== The problem ==
Restate exactly the lines that run from the start of the records below to the line containing "turf', 'leaf litter', kind='stuff')", counting both ends, and nothing else; pictures stay out.
#### Data in this exercise
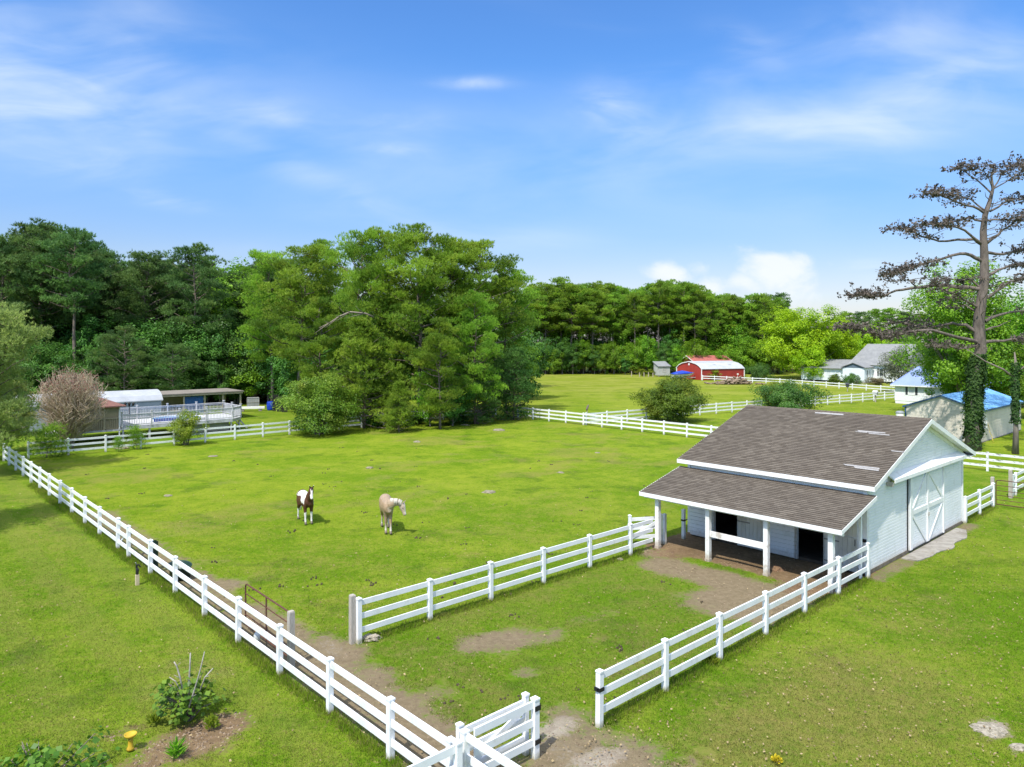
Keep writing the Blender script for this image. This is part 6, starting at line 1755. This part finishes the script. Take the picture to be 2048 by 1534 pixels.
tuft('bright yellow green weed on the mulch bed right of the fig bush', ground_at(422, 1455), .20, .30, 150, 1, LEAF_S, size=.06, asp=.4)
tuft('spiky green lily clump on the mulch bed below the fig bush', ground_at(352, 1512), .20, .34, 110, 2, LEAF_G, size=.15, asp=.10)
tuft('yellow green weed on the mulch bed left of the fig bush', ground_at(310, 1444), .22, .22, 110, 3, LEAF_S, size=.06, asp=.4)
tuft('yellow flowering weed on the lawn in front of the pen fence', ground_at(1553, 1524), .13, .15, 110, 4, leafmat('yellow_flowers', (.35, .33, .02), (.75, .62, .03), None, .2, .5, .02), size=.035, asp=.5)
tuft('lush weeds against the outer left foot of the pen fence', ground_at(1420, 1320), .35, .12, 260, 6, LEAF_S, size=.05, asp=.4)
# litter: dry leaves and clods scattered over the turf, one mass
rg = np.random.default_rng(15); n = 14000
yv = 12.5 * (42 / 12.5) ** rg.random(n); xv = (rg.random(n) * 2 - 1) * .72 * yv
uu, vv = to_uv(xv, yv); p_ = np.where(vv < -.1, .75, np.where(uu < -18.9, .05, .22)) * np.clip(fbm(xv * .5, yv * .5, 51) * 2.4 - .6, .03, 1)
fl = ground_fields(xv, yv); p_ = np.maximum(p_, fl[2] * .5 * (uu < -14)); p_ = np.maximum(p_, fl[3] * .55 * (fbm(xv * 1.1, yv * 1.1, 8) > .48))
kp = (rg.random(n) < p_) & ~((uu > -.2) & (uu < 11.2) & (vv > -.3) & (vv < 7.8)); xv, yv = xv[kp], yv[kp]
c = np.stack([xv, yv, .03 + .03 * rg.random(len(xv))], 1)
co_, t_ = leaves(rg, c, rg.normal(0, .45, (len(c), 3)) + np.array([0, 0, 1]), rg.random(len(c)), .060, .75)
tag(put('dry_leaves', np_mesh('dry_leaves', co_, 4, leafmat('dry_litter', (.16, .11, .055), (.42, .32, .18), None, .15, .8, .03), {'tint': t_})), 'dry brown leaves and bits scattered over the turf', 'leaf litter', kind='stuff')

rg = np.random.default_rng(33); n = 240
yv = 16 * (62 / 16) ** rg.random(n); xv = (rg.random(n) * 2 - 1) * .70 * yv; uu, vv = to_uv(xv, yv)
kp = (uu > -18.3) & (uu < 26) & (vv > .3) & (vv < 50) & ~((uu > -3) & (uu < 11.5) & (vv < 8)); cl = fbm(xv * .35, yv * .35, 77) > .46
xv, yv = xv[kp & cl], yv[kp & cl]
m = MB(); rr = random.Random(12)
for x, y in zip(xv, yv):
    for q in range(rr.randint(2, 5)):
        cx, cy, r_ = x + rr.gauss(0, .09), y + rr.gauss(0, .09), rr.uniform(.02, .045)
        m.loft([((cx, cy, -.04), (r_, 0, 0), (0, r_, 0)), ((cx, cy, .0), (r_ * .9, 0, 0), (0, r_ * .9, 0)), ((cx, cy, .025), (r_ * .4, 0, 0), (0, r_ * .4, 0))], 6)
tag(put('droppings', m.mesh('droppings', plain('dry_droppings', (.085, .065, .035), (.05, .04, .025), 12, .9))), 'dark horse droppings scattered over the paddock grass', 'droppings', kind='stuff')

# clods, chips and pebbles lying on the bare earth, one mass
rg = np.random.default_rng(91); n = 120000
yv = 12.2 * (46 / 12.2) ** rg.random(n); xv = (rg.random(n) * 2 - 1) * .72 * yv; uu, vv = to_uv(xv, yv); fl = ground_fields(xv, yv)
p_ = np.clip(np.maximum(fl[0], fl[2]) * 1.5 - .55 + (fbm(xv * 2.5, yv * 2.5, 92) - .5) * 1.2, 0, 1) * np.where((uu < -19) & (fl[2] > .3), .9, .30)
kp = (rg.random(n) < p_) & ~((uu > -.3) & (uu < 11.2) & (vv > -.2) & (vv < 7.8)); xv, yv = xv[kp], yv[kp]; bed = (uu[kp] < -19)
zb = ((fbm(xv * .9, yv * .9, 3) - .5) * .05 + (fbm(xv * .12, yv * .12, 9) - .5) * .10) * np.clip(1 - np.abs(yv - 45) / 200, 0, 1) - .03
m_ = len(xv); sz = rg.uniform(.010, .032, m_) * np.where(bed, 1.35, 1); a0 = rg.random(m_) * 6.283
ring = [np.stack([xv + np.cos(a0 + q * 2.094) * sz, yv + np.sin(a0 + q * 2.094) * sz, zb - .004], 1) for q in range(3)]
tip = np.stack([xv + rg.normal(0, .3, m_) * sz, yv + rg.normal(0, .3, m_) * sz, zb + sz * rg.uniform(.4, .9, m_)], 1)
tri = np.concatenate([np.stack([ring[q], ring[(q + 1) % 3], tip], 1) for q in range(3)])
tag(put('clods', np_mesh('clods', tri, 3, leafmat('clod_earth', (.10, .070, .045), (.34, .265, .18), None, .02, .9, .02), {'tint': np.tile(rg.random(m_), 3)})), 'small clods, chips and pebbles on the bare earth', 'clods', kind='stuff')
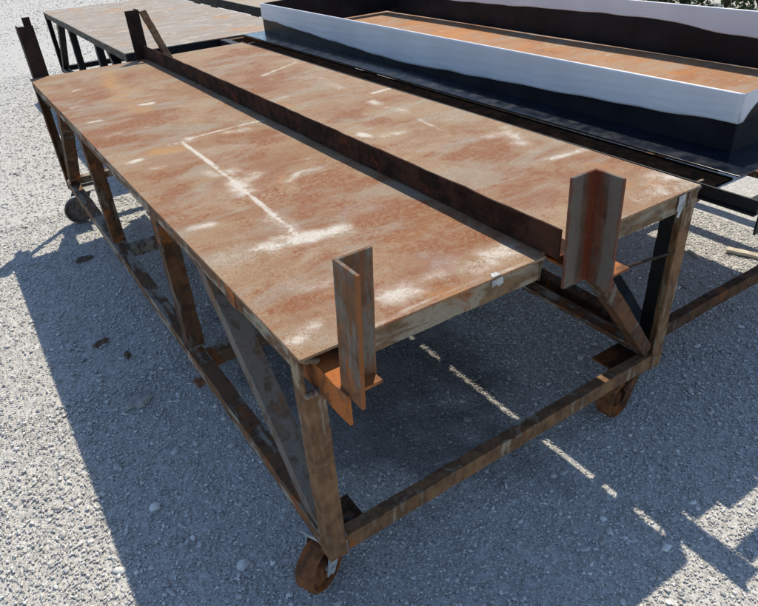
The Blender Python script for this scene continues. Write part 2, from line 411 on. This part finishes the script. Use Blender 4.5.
########
== Answer to this task ==
Keep writing the Blender script for this image. This is part 6, starting at line 1755. This part finishes the script. Take the picture to be 2048 by 1534 pixels.
tuft('bright yellow green weed on the mulch bed right of the fig bush', ground_at(422, 1455), .20, .30, 150, 1, LEAF_S, size=.06, asp=.4)
tuft('spiky green lily clump on the mulch bed below the fig bush', ground_at(352, 1512), .20, .34, 110, 2, LEAF_G, size=.15, asp=.10)
tuft('yellow green weed on the mulch bed left of the fig bush', ground_at(310, 1444), .22, .22, 110, 3, LEAF_S, size=.06, asp=.4)
tuft('yellow flowering weed on the lawn in front of the pen fence', ground_at(1553, 1524), .13, .15, 110, 4, leafmat('yellow_flowers', (.35, .33, .02), (.75, .62, .03), None, .2, .5, .02), size=.035, asp=.5)
tuft('lush weeds against the outer left foot of the pen fence', ground_at(1420, 1320), .35, .12, 260, 6, LEAF_S, size=.05, asp=.4)
# litter: dry leaves and clods scattered over the turf, one mass
rg = np.random.default_rng(15); n = 14000
yv = 12.5 * (42 / 12.5) ** rg.random(n); xv = (rg.random(n) * 2 - 1) * .72 * yv
uu, vv = to_uv(xv, yv); p_ = np.where(vv < -.1, .75, np.where(uu < -18.9, .05, .22)) * np.clip(fbm(xv * .5, yv * .5, 51) * 2.4 - .6, .03, 1)
fl = ground_fields(xv, yv); p_ = np.maximum(p_, fl[2] * .5 * (uu < -14)); p_ = np.maximum(p_, fl[3] * .55 * (fbm(xv * 1.1, yv * 1.1, 8) > .48))
kp = (rg.random(n) < p_) & ~((uu > -.2) & (uu < 11.2) & (vv > -.3) & (vv < 7.8)); xv, yv = xv[kp], yv[kp]
c = np.stack([xv, yv, .03 + .03 * rg.random(len(xv))], 1)
co_, t_ = leaves(rg, c, rg.normal(0, .45, (len(c), 3)) + np.array([0, 0, 1]), rg.random(len(c)), .060, .75)
tag(put('dry_leaves', np_mesh('dry_leaves', co_, 4, leafmat('dry_litter', (.16, .11, .055), (.42, .32, .18), None, .15, .8, .03), {'tint': t_})), 'dry brown leaves and bits scattered over the turf', 'leaf litter', kind='stuff')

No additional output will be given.